L’art de la metteure en scène Deborah Warner tient d’abord et avant tout dans la re-création de l’atmosphère marine propre à l’œuvre. Avec plusieurs niveaux de « plateaux » qui bougent en fonction des situations, montant, descendant, visibles, invisibles, on a l’impression magique d’être du voyage et on sent le roulis, la houle, le mouvement des vagues, le vent dans les haubans.
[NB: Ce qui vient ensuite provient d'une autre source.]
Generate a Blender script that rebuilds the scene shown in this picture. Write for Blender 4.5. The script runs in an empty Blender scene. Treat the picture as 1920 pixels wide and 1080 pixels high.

On voit le dur labeur des matelots, lavant le pont, tirant les cordages, grimpant aux mâts, descendant à la cale, dormant dans leurs hamacs et trimant sans arrêt.
La dure discipline est sans cesse rappelée au travers de ses gradés en uniforme, cravache à la main, qui font régner un ordre militaire impitoyable.
Très « réaliste » l’ensemble est de surcroit de toute beauté grâce aux superbes décors et aux éclairages efficaces et subtils.
Une parfaite direction d’acteurs s’ajoute à la qualité globale du spectacle, jusque dans les petits rôles et dans les mouvements millimétrés de chœurs excellents eux aussi.

La direction musicale est assurée par le chef Ivor Bolton que j’avais énormément apprécié dans ce magnifique Orlando Paladino au festival de Munich l’an dernier.
La partition est fondamentalement différente de celle de l’œuvre de Haydn évidemment, et Bolton réussit souvent à lui donner son mordant et sa richesse musicale même si on peut regretter parfois quelques ralentissements laissant se perdre un tout petit peu la montée dramatique permanente de l’œuvre.
Il n’y a pas de moments heureux dans cet opéra et la musique est à l’unisson : mélancolique, tragique, empreinte d’une tristesse insondable et magnifique.
Le plateau vocal est de très bon niveau et chacun incarne son rôle avec conviction : Toby Spence en capitaine Vere recueille à juste titre l’ovation la plus importante. Son interprétation est vocalement hardie et magnifique, timbre royal dominant sans peine l’orchestre, évolution du personnage fort bien rendue par un acteur-chanteur sensible et intelligent, très belle diction anglaise et grand sens des nuances.

Les autres lui donnent très brillamment la réplique du John Claggart hargneux et cruel de  Brindley Sherratt au Flint de David Soar, Redburn de Thomas Oliemans ou Lieutenant Ratcliffe de Peter Kellner (superbe basse…).


Le Billy Budd de Jacques Imbrailo a l’allure, la silhouette jeune et svelte, la beauté et l’agilité du jeune marin, comme son innocence de victime (et la sensualité évidente qui évoque toutes les ambiguités sexuelles des attirances de ce monde d’hommes à son égard). Il chante bien avec beaucoup de conviction et d’expressivité. Tout juste regrettera-t-on qu’il soit parfois un peu terne avec une voix qui ne domine pas toujours suffisamment les ensembles.

Détail pour une représentation très marquante, d’un opéra magnifique, que nous avons failli voir à la Bastille, et qui n’y est toujours pas programmée malheureusement.
Cette production a donné lieu à un DVD, enregistré lors des représentations du Teatro real de Madrid.